PPA gives up on its Smart Card system

The decade-old prepaid system will be phased out by the end of the year. Rising costs have been blamed.
The decade-old prepaid system will be phased out by the end of the year. Rising costs have been blamed. (TOM GRALISH / Staff Photographer)
Posted: February 13, 2014

PHILADELPHIA The Philadelphia Parking Authority is abandoning its Smart Card pay system, leaving customers to pay with only cash or credit cards.

PPA is losing money with the decade-old prepaid system, Corrine O'Connor, deputy executive director, said Tuesday.

"It just wasn't really fiscally sound to keep in that type of business," she said.

The agency announced Tuesday that it would not renew its contract to sell Smart Cards through OmPay, a Philadelphia-based technology firm. The cards will be sold through May 30, and must be used before they expire at the end of December.

When the Smart Card system ends, customers can pay with cash or credit cards at the city's 1,023 parking kiosks. Coins will be the only form of payment accepted at the 6,000 meters that now take Smart Cards.
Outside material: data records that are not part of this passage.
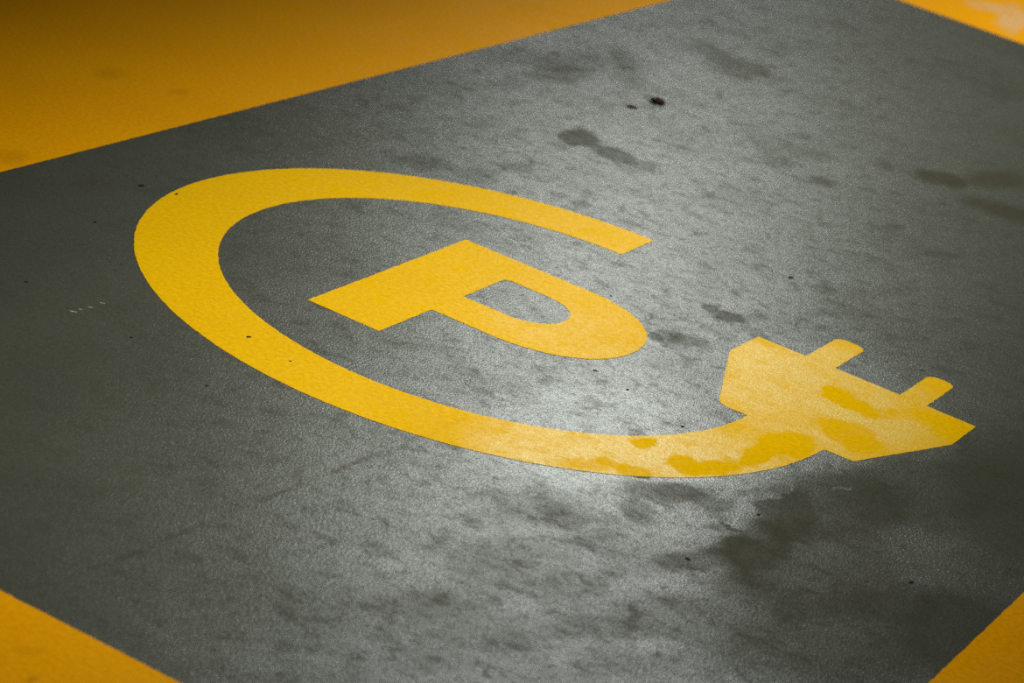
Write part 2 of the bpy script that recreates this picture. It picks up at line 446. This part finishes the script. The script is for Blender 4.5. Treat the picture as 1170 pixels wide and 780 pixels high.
def arc(cx, cy, rx, ry, a0, a1, n, e=2.0):
    pts = []
    for i in range(n + 1):
        a = math.radians(a0 + (a1 - a0) * i / n)
        c, s = math.cos(a), math.sin(a)
        pts.append((cx + rx * math.copysign(abs(c) ** (2 / e), c), cy + ry * math.copysign(abs(s) ** (2 / e), s)))
    return pts
def sc_(pts): return [(x * U, y * U) for x, y in pts]

# the open ring that ends in a plug
sym = empty('charging_symbol', (0, 0, 0))
tag(sym, 'yellow painted open ring ending in an electric plug on the grey bay floor', 'floor symbol')
RI = .7733
out_a, in_a = -1.0, -.6            # where the ring meets the plug
ring = arc(0, 0, 1, 1, 90, 360 + out_a, 220) + arc(0, 0, RI, RI, 360 + in_a, 90, 180)
nO = 221                             # ring[220] and ring[221] are the two corners at the plug
link_mesh('cable_ring', slab([jag(sc_(ring), plain=(nO - 1,))]), M_YEL, sym)
base_y = -.0115
body = [(.694, -.003), (.7095, base_y), ring[nO], ring[nO - 1], (1.0842, base_y - .002), (1.2215, .374), (1.2200, .5730),
        (1.0712, .5750), (.9903, .5750), (.7900, .5750), (.6985, .5750), (.5479, .5735), (.5435, .3830), (.6800, .008)]
plug = link_mesh('plug_body', slab([jag(sc_(body), plain=(2, 6 + 1, 9))]), M_YEL, sym)
for x0, x1 in ((.6985, .7900), (.9903, 1.0712)):
    r = .034
    xm = (x0 + x1) / 2
    pr = [(x0, .575), (x1, .575)] + arc(x1 - r, .8205 - r, r, r, 0, 90, 8) + arc(x0 + r, .8205 - r, r, r, 90, 180, 8)
    link_mesh('prong', slab([jag(sc_(pr), plain=(0,))]), M_YEL, plug)

# the letter inside the ring
def bowl(cx, cy, rx, ry, n, e): return arc(cx, cy, rx, ry, -90, 90, n, e)
outer = [(-.3225, -.4735), (-.0985, -.4745), (-.0980, -.1985)] + bowl(.085, .0945, .298, .2935, 60, 2.12) + [(-.3250, .3870)]
hole = [(-.0975, -.0245)] + bowl(.037, .0985, .122, .123, 36, 2.1) + [(-.078, .2225), (-.0905, .2160), (-.0975, .203)]
let = link_mesh('parking_letter', slab([jag(sc_(outer)), jag(sc_(hole))]), M_YEL)
tag(let, 'yellow painted capital letter P on the grey floor inside the open ring', 'floor lettering')

# border stripes round the bay
BX0, BX1, BY0, BY1 = -1.3165 * U, 1.6715 * U, -2.387 * U, 5.305 * U
W = .80
def border(name, x0, y0, x1, y1, label):
    o = link_mesh(name, slab([jag([(x0, y0), (x1, y0), (x1, y1), (x0, y1)], .012, .0012)]), M_AMB)
    return tag(o, label, 'floor stripe', 'amber border stripes around the parking bay')
border('painted_stripe', BX0 - W, BY0 - W, BX0, BY1 + W, 'broadest amber painted stripe, beyond the curve of the ring, fading into shade')
border('painted_stripe', BX0 + .002, BY0 - W, BX1, BY0, 'amber painted stripe crossing the bay end below the foot of the letter P, evenly lit')
border('painted_stripe', BX1 + .002, BY0 - W, BX1 + W, BY1 + W, 'dim amber painted stripe nearest the plug corner past the dark worn patch')
border('painted_stripe', BX0 + .002, BY1, BX1, BY1 + W, 'amber painted stripe at the far end of the bay with pale glossy patches')

# ------------------------------------------------------------------ litter on the floor
def grit(name, x, y, lx, ly, h, rz, mat, label, cat, group=None, seed=0, z=0.):
    bm = bmesh.new()
    bmesh.ops.create_icosphere(bm, subdivisions=3, radius=1)
    for v in bm.verts:
        n = v.co.normalized()
        k = 1 + .38 * noise.noise(n * 1.7 + Vector((seed * 3.1, 0, 0))) + .15 * noise.noise(n * 4.3 + Vector((0, seed * 2.3, 0)))
        v.co = Vector((n.x * lx * k, n.y * ly * k, max(n.z, -.35) * h * k))
    zmin = min(v.co.z for v in bm.verts)
    for v in bm.verts: v.co.z -= zmin
    for f in bm.faces: f.smooth = True
    o = link_mesh(name, bm, mat)
    o.location = (x, y, z); o.rotation_euler = (0, 0, rz)
    return tag(o, label, cat, group)

def leaf(name, x, y, L, Wd, rz, mat, label, curl=.35, seed=0, stalk=True):
    root = empty(name, (x, y, 0)); root.rotation_euler = (0, 0, rz)
    bm = bmesh.new()
    nu, nv = 22, 12
    grid = []
    for i in range(nu + 1):
        u = i / nu
        hw = Wd * .5 * (math.sin(math.pi * min(1, u * 1.02)) ** .8) * (1 + .18 * math.sin(u * 23 + seed))
        row = []
        for j in range(nv + 1):
            w = j / nv * 2 - 1
            z = curl * L * (.42 * w * w * (hw / (Wd * .5) + .05) + .30 * (u - .5) ** 2 * 2) + .05 * L * noise.noise(Vector((u * 4, w * 2, seed)))
            row.append(bm.verts.new(((u - .5) * L, w * hw, z)))
        grid.append(row)
    for i in range(nu):
        for j in range(nv):
            bm.faces.new((grid[i][j], grid[i + 1][j], grid[i + 1][j + 1], grid[i][j + 1]))
    bmesh.ops.solidify(bm, geom=bm.faces[:], thickness=.0006)
    zmin = min(v.co.z for v in bm.verts)
    for v in bm.verts: v.co.z -= zmin
    for f in bm.faces: f.smooth = True
    link_mesh('blade', bm, mat, root)
    if stalk:
        bm = bmesh.new()
        prev = None
        for i in range(9):
            t = i / 8
            c = Vector((-L * .5 - t * L * .42, .05 * L * math.sin(t * 2.2), .0022 + .004 * (1 - t)))
            r = .0011
            ringv = [bm.verts.new(c + Vector((0, r * math.cos(a), r * math.sin(a)))) for a in [k * math.pi / 3 for k in range(6)]]
            if prev:
                for k in range(6): bm.faces.new((prev[k], prev[(k + 1) % 6], ringv[(k + 1) % 6], ringv[k]))
            prev = ringv
        bmesh.ops.holes_fill(bm, edges=[e for e in bm.edges if e.is_boundary])
        link_mesh('stalk', bm, mat, root)
    return tag(root, label, 'leaf')

x, y = (-0.4019, 1.4414)
leaf('dried_leaf', x, y, .040, .030, math.radians(-8), M_LEAF, 'dark brown curled dried leaf on the grey floor beyond the ring', .42, 1)
x, y = (-0.4139, 1.3398)
leaf('dried_leaf', x, y, .027, .017, math.radians(25), M_LEAF2, 'faded reddish leaf scrap lying flat next to the dark curled leaf', .2, 4, False)
GR = 'specks of grit on the bay floor'
SPECKS = [
    ((-0.1595, -0.5034), .0034, .0052, M_GRIT, TH, 'black grit speck in the middle of the yellow ring curve'),
    ((-0.5816, -0.1010), .0034, .0050, M_BROWN, TH, 'dark brown grit speck on the yellow ring near its outer edge'),
    ((-0.6356, -0.1266), .0048, .0075, M_GRIT, 0, 'dark elongated crumb on the grey floor just outside the ring'),
    ((-0.0723, -0.5209), .0022, .0030, M_BROWN, TH, 'tiny brown speck on the lower band of the yellow ring'),
    ((-0.2565, -0.6710), .0026, .0036, M_GRIT, 0, 'black speck on the dark grey floor outside the ring band'),
    ((-0.0928, -0.7111), .0024, .0034, M_GRIT, 0, 'black speck on the grey floor below the ring band'),
    ((-0.4703, -0.6477), .0028, .0040, M_GRIT, 0, 'black speck on the dark floor beside the pale scratch'),
    ((-0.5706, -0.3431), .0030, .0042, M_GRIT, 0, 'black speck on the dark floor between ring and wide stripe'),
    ((0.2275, -0.0835), .0024, .0062, M_GRIT, 0, 'black sliver of grit on the grey floor under the bowl of the letter P'),
    ((0.2954, -0.1024), .0028, .0034, M_GRIT, 0, 'black speck inside the ring between the letter P and the plug'),
    ((0.4173, -0.1521), .0028, .0036, M_GRIT, 0, 'black speck inside the ring close to the end of the curve by the plug'),
    ((0.6322, -0.3411), .0030, .0040, M_GRIT, 0, 'black speck on the dark worn patch below the ring'),
    ((0.6265, -0.5752), .0040, .0050, M_BROWN, 0, 'brown speck on the grey floor below the pale patch'),
    ((0.8757, -0.3418), .0034, .0068, M_GRIT, 0, 'black sliver of grit near the dim amber stripe'),
    ((0.2400, 0.6946), .0050, .0075, M_BROWN, 0, 'brown crumb alone on the grey floor beyond the plug'),
    ((0.0860, 0.2517), .0026, .0034, M_BROWN, 0, 'small brown speck beside the upper bowl of the letter P'),
    ((0.5759, 0.4989), .0018, .0075, M_GRIT, 0, 'thin dark sliver on the grey floor just past the outer plug prong'),
]
for i, ((x, y), a, b, mt, z, lab) in enumerate(SPECKS):
    grit('grit_speck', x, y, a * .58, b * .72, a * .4, -.55 + 1.3 * noise.noise(Vector((i * 1.7, 2, 0))), mt, lab, 'speck', GR, i, z)

# pale scuff: a few chips of lifted coating
for i, ((x, y), a, b) in enumerate((( (-0.3617, -0.6728), .0030, .0075), ((-0.3613, -0.6563), .0022, .005), ((-0.3588, -0.6359), .0022, .0060), ((-0.3583, -0.6060), .0018, .0060))):
    labs = ('largest pale flake of the scuff on the dark floor outside the ring', 'pale flake next to the largest one in the scuff on the dark floor',
            'pale flake midway along the scuff on the dark floor', 'thin pale flake at the ring end of the scuff on the dark floor')
    grit('coating_flake', x, y, a * .45, b * .8, .0005, -1.0, M_CHIP, labs[i], 'flake', 'pale flakes of a scuff mark', 30 + i)

# ------------------------------------------------------------------ camera
R = [[0.851516, -0.367112, 0.374366], [0.469015, 0.214103, -0.856846], [0.234405, 0.905201, 0.354493]]
C = [1.72043, -3.84762, 1.54688]
cam = bpy.data.cameras.new('camera'); co = bpy.data.objects.new('camera', cam); COL.objects.link(co)
mw = Matrix([R[0] + [C[0]], R[1] + [C[1]], R[2] + [C[2]], [0, 0, 0, 1]])
co.matrix_world = mw
cam.sensor_fit = 'HORIZONTAL'; cam.sensor_width = 36; cam.lens = 96.519
cam.clip_start = .05; cam.clip_end = 100
cam.dof.use_dof = True
cam.dof.focus_distance = 4.24
cam.dof.aperture_fstop = 4.8
cam.dof.aperture_blades = 9
sc.camera = co

# ------------------------------------------------------------------ light
def area(name, loc, target, sx, sy, power, col, spread=180, up=None):
    d = bpy.data.lights.new(name, 'AREA'); d.shape = 'RECTANGLE'; d.size = sx; d.size_y = sy
    d.energy = power; d.color = col; d.spread = math.radians(spread)
    o = bpy.data.objects.new(name, d); COL.objects.link(o)
    o.location = loc
    o.rotation_euler = (Vector(target) - Vector(loc)).to_track_quat('-Z', 'Y').to_euler()
    return o
# ceiling strip lamp above the bay
area('ceiling_lamp', (.04, 1.55, 2.4), (.04, 1.55, 0), .25, 6.3, 31, (1, .985, .92), 72)
# daylight from the open side of the garage behind the bay
area('garage_opening', (-4.65, 12.15, 6.4), (.3, -.2, 0), 1.7, 1.4, 92, (.92, .985, .935), 120)

w = bpy.data.worlds.new('world'); sc.world = w; w.use_nodes = True
bg = w.node_tree.nodes['Background']; bg.inputs[0].default_value = (.75, .85, 1, 1); bg.inputs[1].default_value = .015

sc.cycles.use_denoising = False
sc.cycles.use_adaptive_sampling = False
sc.view_settings.view_transform = 'Standard'
sc.view_settings.look = 'None'
sc.view_settings.exposure = 0
sc.view_settings.gamma = 1
sc.view_settings.use_curve_mapping = False
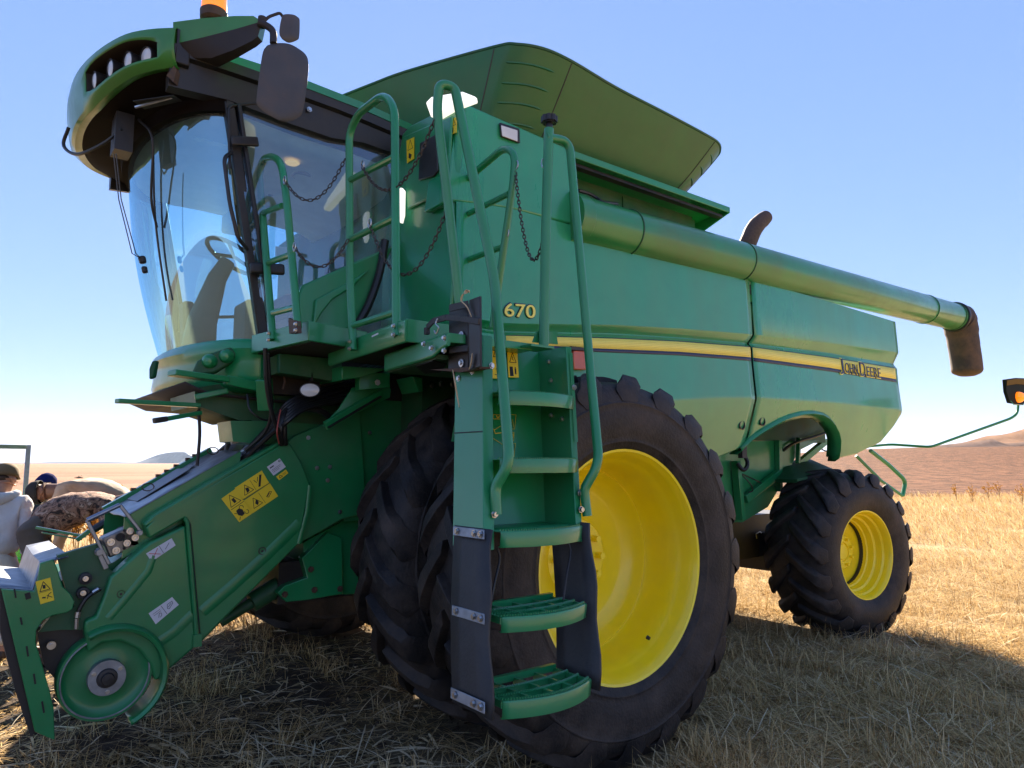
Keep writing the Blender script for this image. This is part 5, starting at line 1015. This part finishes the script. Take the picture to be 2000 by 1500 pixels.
mb.bar(hp[0], hp[1], .016, .012, up=(0, 1, 0)); mb.bar(hp[2], hp[3], .016, .012, up=(0, 1, 0)); mb.build('handle_arm', ZINC, KC, split=True, bevel=.003)
mb = MB(); mb.tube([hp[1], hp[2]], .011, 10); mb.build('handle_grip', ZINC, KC)
mb = MB(); mb.lathe([(0, .03), (.014, .03), (.014, 0), (.018, 0), (.018, -.02)], ay(193, 1078, -.86), (0, -1, 0), 12); mb.bar(ay(196, 1085, -.85), ay(207, 1110, -.85), .02, .02); mb.lathe([(0, .02), (.012, .02), (.014, 0)], ay(272, 1040, -.86), (0, -1, 0), 12); mb.build('handle_pivot', ZINC, KC, split=True)
hose('coupler_hose', H_((205, 1050, -.7), (180, 1075, -.72), (150, 1095, -.7), (120, 1110, -.68)), .012); hose('coupler_hose', H_((230, 1035, -.68), (290, 1010, -.66), (340, 980, -.6), (420, 930, -.5)), .011); hose('coupler_hose', H_((250, 1030, -.7), (280, 1022, -.72), (300, 1010, -.7)), .016)
mb = MB(); mb.bar(ay(70, 1030, -.3), ay(168, 1048, -.35), .02, .012); mb.bar(ay(82, 1040, -.4), ay(160, 1054, -.4), .03, .006); mb.bar(ay(150, 1055, -.5), ay(175, 1036, -.5), .03, .02); P(mb, 'latch_lever', GREEN, split=True)
# lower lift cylinder, bracket, brace
mb = MB(); mb.tube([ay(430, 1215, -.62), ay(490, 1178, -.62), ay(491, 1177, -.62), ay(560, 1135, -.62)], [.03, .03, .055, .055], 14); P(mb, 'lift_cylinder', DKGREEN)
mb = MB(); mb.prism([ay(x, y, -.74) for x, y in ((542, 1158), (556, 1144), (600, 1128), (590, 1090), (640, 1040), (668, 1050), (670, 1160), (600, 1172), (560, 1176))], (0, .06, 0)); mb.prism([ay(x, y, -.70) for x, y in ((592, 1060), (700, 1000), (700, 1160), (598, 1165))], (0, .9, 0)); P(mb, 'axle_bracket', GREEN, split=True, bevel=.004)
mb = MB()
for x, y in ((556, 1161), (607, 1112), (614, 1152), (664, 1150)): mb.bolt(ay(x, y, -.745), (0, -1, 0), .014, .012)
P(mb, 'bracket_pin', RUST, split=True)
mb = MB(); mb.box(-1.15, -.3, -.68, .68, .72, .95); P(mb, 'belly_pan', BLACK)
#--SECTION3--
# ================================================================== SMALL THINGS ON THE MACHINE
def curl(name, pts, w, label, m=HUSK, cat='corn husk'):
    q = spline(pts, 6); mb = MB(); rows = []
    for i, p in enumerate(q):
        t = (q[min(i + 1, len(q) - 1)] - q[max(i - 1, 0)]).normalized(); s = t.cross(V((.5, -.8, .3))).normalized(); k = w * (math.sin(pi * (i + .6) / (len(q) + .2)) ** .5)
        nrm = s.cross(t); rows.append([p - s * k, p - s * k * .4 + nrm * k * .4, p + s * k * .4 + nrm * k * .4, p + s * k])
    mb.grid(rows); return tag(mb.build(name, m, None, smooth=60, solid=.0015), label, cat)
curl('corn_husk', [ax(922, 622, -1.08), ax(912, 600, -1.085), ax(901, 588, -1.095), ax(904, 574, -1.095), ax(915, 568, -1.085), ax(917, 572, -1.08)], .008, 'curled dry corn husk stuck in the top of the black holder beside the ladder')
curl('corn_husk', [ax(916, 722, -1.08), ax(920, 708, -1.08), ax(922, 690, -1.08)], .006, 'short straight husk sliver standing at the bottom inside the black holder')
curl('dry_stalk', [ax(884, 722, -1.095), ax(888, 745, -1.105), ax(893, 775, -1.095), ax(897, 796, -1.095)], .006, 'tan split stalk hanging down under the black holder next to the ladder', cat='stalk')

# ================================================================== PEOPLE
SKIN = mat('skin', (.42, .21, .13), .55, var=.06); SKIND = mat('tanned_skin', (.16, .075, .045), .55, var=.06)
CREAM = mat('cream_hoodie_cloth', (.58, .56, .56), .9, var=.1, vscale=12, bump=1.0, bscale=11); TROUS = mat('cream_trouser_cloth', (.62, .55, .46), .9, var=.1, bump=.8, bscale=10)
KHAKI = mat('khaki_cap_cloth', (.17, .11, .05), .9); BLUE = mat('blue_knit', (.010, .014, .09), .95, bump=.8, bscale=90, spec=.1); BLKC = mat('black_cap_cloth', (.012, .012, .014), .9)
TAN = mat('tan_jacket_cloth', (.36, .28, .21), .9, var=.2, bump=1.0, bscale=12); OLIVEG = mat('grey_brown_trouser_cloth', (.13, .10, .08), .9, var=.15); DARKJ = mat('dark_jacket_cloth', (.03, .03, .04), .9)
SHOE = mat('brown_shoe', (.06, .035, .02), .7); HAIR = mat('brown_hair', (.06, .03, .015), .8)
def camo():
    m = mat('camouflage_cloth', (.30, .19, .12), .9, var=.3, vscale=9, bump=1.0, bscale=12); t = m.node_tree; L = t.links.new; b = t.nodes['Principled BSDF']
    tc = t.nodes.new('ShaderNodeTexCoord'); n = t.nodes.new('ShaderNodeTexNoise'); n.inputs['Scale'].default_value = 16; n.inputs['Detail'].default_value = 5; n.inputs['Distortion'].default_value = 1.5; L(tc.outputs['Object'], n.inputs[0])
    r = t.nodes.new('ShaderNodeValToRGB'); r.color_ramp.interpolation = 'CONSTANT'; e = r.color_ramp.elements; e[0].color = (.04, .025, .02, 1); e[1].position = .42; e[1].color = (.20, .10, .065, 1)
    for p, c in ((.50, (.36, .20, .13, 1)), (.58, (.12, .065, .045, 1)), (.63, (.50, .33, .24, 1))): k = e.new(p); k.color = c
    L(n.outputs['Fac'], r.inputs[0]); L(r.outputs[0], b.inputs['Base Color']); return m
CAMO = camo()
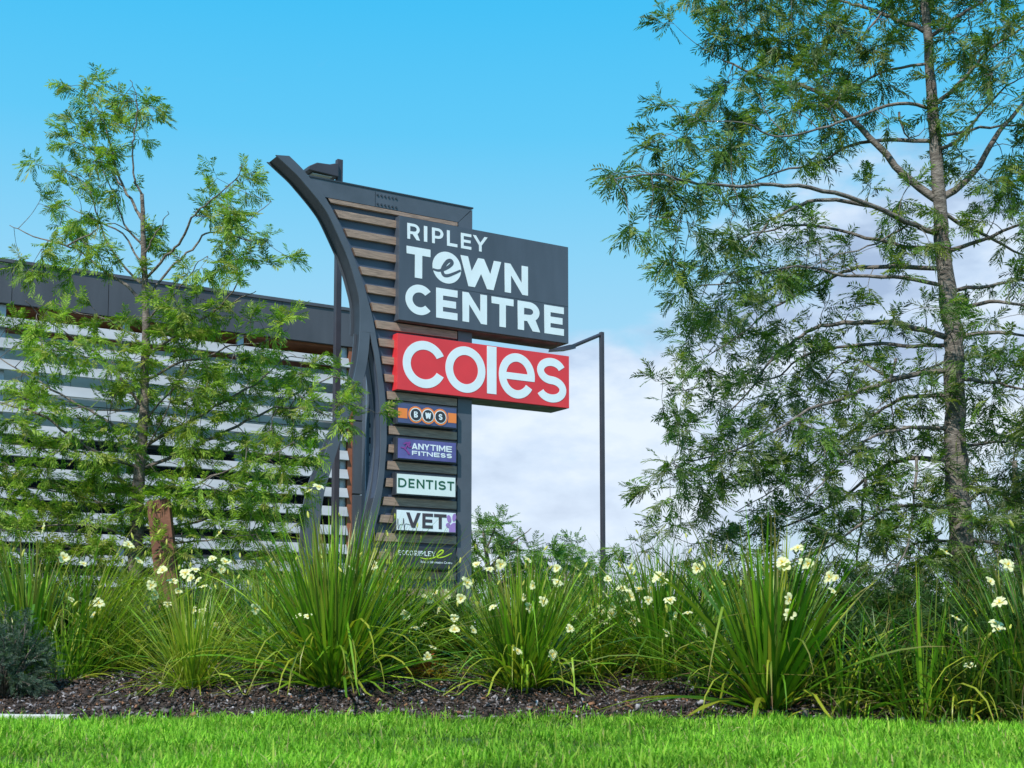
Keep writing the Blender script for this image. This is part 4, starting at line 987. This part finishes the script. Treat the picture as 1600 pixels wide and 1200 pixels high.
# --- mulch chips
n = 60000; x = rng.uniform(-4.6, 4.6, n); d = rng.uniform(-.06, 2.3, n)**1.0; ey = np.array([edge_y(v) for v in x]); y = ey+d
z = np.array([gz(a, b_) for a, b_ in zip(x, y)]) + rng.uniform(.0, .022, n)
u = unit(rng.normal(size=(n, 3))*[1,1,.45]); v = unit(np.cross(u, rng.normal(size=(n, 3)))); w = np.cross(u, v)
ln = rng.lognormal(-4.65, .42, n)[:, None]; wd = ln*rng.uniform(.3, .6, (n, 1)); tk = ln*rng.uniform(.1, .25, (n, 1)); C = np.stack([x, y, z], 1)
cor = [C + sx_*u*ln + sy_*v*wd + sz_*w*tk for sz_ in (-1,1) for sx_, sy_ in ((-1,-.7),(1,-1),(.8,1),(-.9,.8))]
V = np.stack(cor, 1); Fb = np.array([(0,3,2,1),(4,5,6,7),(0,1,5,4),(1,2,6,5),(2,3,7,6),(3,0,4,7)]); Fq = (np.arange(n)[:, None, None]*8 + Fb[None]).reshape(-1, 4)
T = palette(n, [(.045,.030,.024),(.08,.055,.045),(.14,.12,.12),(.22,.20,.21),(.42,.40,.43),(.22,.11,.06),(.025,.02,.018)], [.30,.24,.14,.08,.025,.055,.16]); T = np.repeat(T, 8, 0)
tag(mk('mulch', V.reshape(-1, 3), Fq, 'chip', tint=T), 'dark bark mulch chips covering the raised bed', 'mulch', kind='stuff')
# --- lawn
n = 230000; y = 3.6 + (8.3-3.6)*rng.uniform(0, 1, n)**.85; x = rng.uniform(-1, 1, n)*(.46*y+.5)
ey = np.interp(x, np.linspace(-6,6,200), [edge_y(v) for v in np.linspace(-6,6,200)])
nz = np.sin(x*2.3+np.sin(y*1.9)*1.5)*np.cos(y*2.1+x*.7) + .6*np.sin(x*7.1+y*3)*np.sin(y*6.3-x*2)
rag = .06*np.sin(x*6)+.05*np.sin(x*17+1)+rng.exponential(.06, n)*(rng.uniform(0,1,n)<.6); keep = (y < ey+rag) & (rng.uniform(0,1,n) < np.clip(.78+.42*nz, .22, 1)); keep &= ~((y > ey-.16) & (x < -2.45))
x, y, nz = x[keep], y[keep], nz[keep]; n = len(x); P = np.stack([x, y, np.maximum(0, (y-np.interp(x, np.linspace(-6,6,200), [edge_y(v) for v in np.linspace(-6,6,200)])))*.2], 1)
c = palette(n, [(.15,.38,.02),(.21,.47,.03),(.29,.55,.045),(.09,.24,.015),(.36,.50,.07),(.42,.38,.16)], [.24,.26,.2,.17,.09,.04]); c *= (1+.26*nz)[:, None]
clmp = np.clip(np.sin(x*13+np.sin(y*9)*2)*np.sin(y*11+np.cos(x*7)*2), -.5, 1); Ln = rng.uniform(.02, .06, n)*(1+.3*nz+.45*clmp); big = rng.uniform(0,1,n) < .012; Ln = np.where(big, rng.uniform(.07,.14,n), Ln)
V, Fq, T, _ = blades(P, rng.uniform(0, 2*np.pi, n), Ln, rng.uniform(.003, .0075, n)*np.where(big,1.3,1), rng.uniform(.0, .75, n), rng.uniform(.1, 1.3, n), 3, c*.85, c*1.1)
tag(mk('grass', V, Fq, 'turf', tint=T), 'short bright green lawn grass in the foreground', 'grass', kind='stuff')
When asked how much money it had spent on Smart Card since it was launched in 2004, O'Connor said she did not have the information at hand.

The agency pays a fee to OmPay for each Smart Card purchase, O'Connor said. For cards sold online and through the Parking Authority, that fee is 9 percent. When Wawa, ShopRite, and other retailers sell Smart Cards, OmPay gets 19 percent of each sale.

Furthermore, it costs PPA about 93 cents to produce each Smart Card, and that cost is rising as card sales decrease, O'Connor said.

In 2008, Smart Card sales reached $3 million. But from April through December, Smart Card sales totaled just $300,000. Meanwhile, customers used cash and credit cards to pay for $26 million worth of parking.

Deputy Mayor for Transportation and Utilities Rina Cutler said she was not surprised by Tuesday's announcement, and added that she hopes PPA will look into smartphone apps, which she has seen implemented in other cities.

"My guess is that's in the cards for Philadelphia as well," Cutler said.

The Parking Authority has not started looking at other forms of technology, O'Connor said.

"We'll probably in the near future start looking into all of that," she said.

The agency began selling Smart Cards through OmPay in 2004, O'Connor said, and renewed its contract in 2007 and 2010. It was renewed for a shorter term in 2012 as officials "saw that [sales] were starting to go down," she said.

Representatives for OmPay could not be reached Tuesday.